*Problem details*
Read the data and repeat it in full, exactly.

##### Records for processing #####

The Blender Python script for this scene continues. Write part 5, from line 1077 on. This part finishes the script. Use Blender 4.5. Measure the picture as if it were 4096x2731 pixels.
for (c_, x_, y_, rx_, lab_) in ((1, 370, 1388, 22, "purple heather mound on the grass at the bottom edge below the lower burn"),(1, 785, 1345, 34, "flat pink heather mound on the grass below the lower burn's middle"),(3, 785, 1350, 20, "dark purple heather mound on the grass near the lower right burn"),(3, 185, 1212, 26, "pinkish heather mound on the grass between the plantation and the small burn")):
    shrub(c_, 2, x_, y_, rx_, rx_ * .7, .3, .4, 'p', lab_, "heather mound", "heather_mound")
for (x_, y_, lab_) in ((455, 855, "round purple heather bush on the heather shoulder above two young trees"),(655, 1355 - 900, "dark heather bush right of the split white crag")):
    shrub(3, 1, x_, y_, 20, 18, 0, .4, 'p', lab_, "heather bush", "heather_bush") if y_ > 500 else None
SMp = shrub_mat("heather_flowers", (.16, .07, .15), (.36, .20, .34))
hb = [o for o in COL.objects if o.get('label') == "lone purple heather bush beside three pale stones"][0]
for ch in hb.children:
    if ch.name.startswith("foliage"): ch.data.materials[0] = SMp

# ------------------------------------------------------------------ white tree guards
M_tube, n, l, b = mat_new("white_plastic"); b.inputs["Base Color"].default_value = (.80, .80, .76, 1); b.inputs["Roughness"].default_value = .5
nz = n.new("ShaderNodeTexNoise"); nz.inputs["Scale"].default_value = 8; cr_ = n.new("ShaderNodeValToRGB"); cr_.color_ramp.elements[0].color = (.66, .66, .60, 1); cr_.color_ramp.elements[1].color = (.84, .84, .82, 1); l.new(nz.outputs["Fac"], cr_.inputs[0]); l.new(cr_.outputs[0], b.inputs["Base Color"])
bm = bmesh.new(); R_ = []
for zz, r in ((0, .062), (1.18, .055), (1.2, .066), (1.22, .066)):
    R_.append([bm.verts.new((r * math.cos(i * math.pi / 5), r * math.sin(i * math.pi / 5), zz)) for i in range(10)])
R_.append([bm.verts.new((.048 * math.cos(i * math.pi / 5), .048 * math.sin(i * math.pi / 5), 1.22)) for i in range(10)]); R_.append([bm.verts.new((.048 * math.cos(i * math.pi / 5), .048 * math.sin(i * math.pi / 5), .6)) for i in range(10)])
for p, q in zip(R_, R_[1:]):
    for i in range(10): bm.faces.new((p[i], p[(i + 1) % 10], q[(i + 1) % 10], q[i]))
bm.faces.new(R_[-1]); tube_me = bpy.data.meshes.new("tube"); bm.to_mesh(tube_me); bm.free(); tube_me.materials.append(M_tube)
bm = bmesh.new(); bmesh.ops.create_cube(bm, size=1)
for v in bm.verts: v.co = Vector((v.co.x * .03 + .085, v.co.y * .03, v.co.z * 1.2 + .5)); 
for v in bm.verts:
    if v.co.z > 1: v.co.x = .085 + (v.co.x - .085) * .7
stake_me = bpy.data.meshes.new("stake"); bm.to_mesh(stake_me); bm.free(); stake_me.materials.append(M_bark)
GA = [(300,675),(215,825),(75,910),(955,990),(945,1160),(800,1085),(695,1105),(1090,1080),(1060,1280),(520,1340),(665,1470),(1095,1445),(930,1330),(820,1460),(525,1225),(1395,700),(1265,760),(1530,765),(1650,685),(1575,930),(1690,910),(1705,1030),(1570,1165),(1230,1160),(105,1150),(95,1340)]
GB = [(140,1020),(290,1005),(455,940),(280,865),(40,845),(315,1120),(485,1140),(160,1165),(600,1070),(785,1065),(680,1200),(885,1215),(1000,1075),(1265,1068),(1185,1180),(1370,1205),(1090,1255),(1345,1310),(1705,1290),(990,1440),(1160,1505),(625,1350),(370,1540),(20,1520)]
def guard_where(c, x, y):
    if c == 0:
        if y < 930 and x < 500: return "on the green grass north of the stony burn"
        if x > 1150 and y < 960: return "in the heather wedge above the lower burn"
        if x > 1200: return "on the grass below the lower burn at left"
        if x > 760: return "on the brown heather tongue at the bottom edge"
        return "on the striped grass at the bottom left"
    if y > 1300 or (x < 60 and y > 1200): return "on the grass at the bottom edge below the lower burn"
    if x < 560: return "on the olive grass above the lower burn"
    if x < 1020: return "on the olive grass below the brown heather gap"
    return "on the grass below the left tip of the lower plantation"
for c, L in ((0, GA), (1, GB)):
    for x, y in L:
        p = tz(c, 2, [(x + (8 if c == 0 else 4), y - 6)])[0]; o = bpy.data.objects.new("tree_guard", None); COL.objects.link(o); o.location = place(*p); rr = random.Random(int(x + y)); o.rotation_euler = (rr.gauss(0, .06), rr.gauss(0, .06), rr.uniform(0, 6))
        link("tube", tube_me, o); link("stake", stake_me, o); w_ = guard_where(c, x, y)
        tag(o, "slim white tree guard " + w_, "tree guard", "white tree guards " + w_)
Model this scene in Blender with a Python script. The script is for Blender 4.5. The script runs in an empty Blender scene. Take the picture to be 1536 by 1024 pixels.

#####

*Solution to the exercise*
The Blender Python script for this scene continues. Write part 5, from line 1077 on. This part finishes the script. Use Blender 4.5. Measure the picture as if it were 4096x2731 pixels.
for (c_, x_, y_, rx_, lab_) in ((1, 370, 1388, 22, "purple heather mound on the grass at the bottom edge below the lower burn"),(1, 785, 1345, 34, "flat pink heather mound on the grass below the lower burn's middle"),(3, 785, 1350, 20, "dark purple heather mound on the grass near the lower right burn"),(3, 185, 1212, 26, "pinkish heather mound on the grass between the plantation and the small burn")):
    shrub(c_, 2, x_, y_, rx_, rx_ * .7, .3, .4, 'p', lab_, "heather mound", "heather_mound")
for (x_, y_, lab_) in ((455, 855, "round purple heather bush on the heather shoulder above two young trees"),(655, 1355 - 900, "dark heather bush right of the split white crag")):
    shrub(3, 1, x_, y_, 20, 18, 0, .4, 'p', lab_, "heather bush", "heather_bush") if y_ > 500 else None
SMp = shrub_mat("heather_flowers", (.16, .07, .15), (.36, .20, .34))
hb = [o for o in COL.objects if o.get('label') == "lone purple heather bush beside three pale stones"][0]
for ch in hb.children:
    if ch.name.startswith("foliage"): ch.data.materials[0] = SMp

# ------------------------------------------------------------------ white tree guards
M_tube, n, l, b = mat_new("white_plastic"); b.inputs["Base Color"].default_value = (.80, .80, .76, 1); b.inputs["Roughness"].default_value = .5
nz = n.new("ShaderNodeTexNoise"); nz.inputs["Scale"].default_value = 8; cr_ = n.new("ShaderNodeValToRGB"); cr_.color_ramp.elements[0].color = (.66, .66, .60, 1); cr_.color_ramp.elements[1].color = (.84, .84, .82, 1); l.new(nz.outputs["Fac"], cr_.inputs[0]); l.new(cr_.outputs[0], b.inputs["Base Color"])
bm = bmesh.new(); R_ = []
for zz, r in ((0, .062), (1.18, .055), (1.2, .066), (1.22, .066)):
    R_.append([bm.verts.new((r * math.cos(i * math.pi / 5), r * math.sin(i * math.pi / 5), zz)) for i in range(10)])
R_.append([bm.verts.new((.048 * math.cos(i * math.pi / 5), .048 * math.sin(i * math.pi / 5), 1.22)) for i in range(10)]); R_.append([bm.verts.new((.048 * math.cos(i * math.pi / 5), .048 * math.sin(i * math.pi / 5), .6)) for i in range(10)])
for p, q in zip(R_, R_[1:]):
    for i in range(10): bm.faces.new((p[i], p[(i + 1) % 10], q[(i + 1) % 10], q[i]))
bm.faces.new(R_[-1]); tube_me = bpy.data.meshes.new("tube"); bm.to_mesh(tube_me); bm.free(); tube_me.materials.append(M_tube)
bm = bmesh.new(); bmesh.ops.create_cube(bm, size=1)
for v in bm.verts: v.co = Vector((v.co.x * .03 + .085, v.co.y * .03, v.co.z * 1.2 + .5)); 
for v in bm.verts:
    if v.co.z > 1: v.co.x = .085 + (v.co.x - .085) * .7
stake_me = bpy.data.meshes.new("stake"); bm.to_mesh(stake_me); bm.free(); stake_me.materials.append(M_bark)
GA = [(300,675),(215,825),(75,910),(955,990),(945,1160),(800,1085),(695,1105),(1090,1080),(1060,1280),(520,1340),(665,1470),(1095,1445),(930,1330),(820,1460),(525,1225),(1395,700),(1265,760),(1530,765),(1650,685),(1575,930),(1690,910),(1705,1030),(1570,1165),(1230,1160),(105,1150),(95,1340)]
GB = [(140,1020),(290,1005),(455,940),(280,865),(40,845),(315,1120),(485,1140),(160,1165),(600,1070),(785,1065),(680,1200),(885,1215),(1000,1075),(1265,1068),(1185,1180),(1370,1205),(1090,1255),(1345,1310),(1705,1290),(990,1440),(1160,1505),(625,1350),(370,1540),(20,1520)]
def guard_where(c, x, y):
    if c == 0:
        if y < 930 and x < 500: return "on the green grass north of the stony burn"
        if x > 1150 and y < 960: return "in the heather wedge above the lower burn"
        if x > 1200: return "on the grass below the lower burn at left"
        if x > 760: return "on the brown heather tongue at the bottom edge"
        return "on the striped grass at the bottom left"
    if y > 1300 or (x < 60 and y > 1200): return "on the grass at the bottom edge below the lower burn"
    if x < 560: return "on the olive grass above the lower burn"
    if x < 1020: return "on the olive grass below the brown heather gap"
    return "on the grass below the left tip of the lower plantation"
for c, L in ((0, GA), (1, GB)):
    for x, y in L:
        p = tz(c, 2, [(x + (8 if c == 0 else 4), y - 6)])[0]; o = bpy.data.objects.new("tree_guard", None); COL.objects.link(o); o.location = place(*p); rr = random.Random(int(x + y)); o.rotation_euler = (rr.gauss(0, .06), rr.gauss(0, .06), rr.uniform(0, 6))
        link("tube", tube_me, o); link("stake", stake_me, o); w_ = guard_where(c, x, y)
        tag(o, "slim white tree guard " + w_, "tree guard", "white tree guards " + w_)
Model this scene in Blender with a Python script. The script is for Blender 4.5. The script runs in an empty Blender scene. Take the picture to be 1536 by 1024 pixels.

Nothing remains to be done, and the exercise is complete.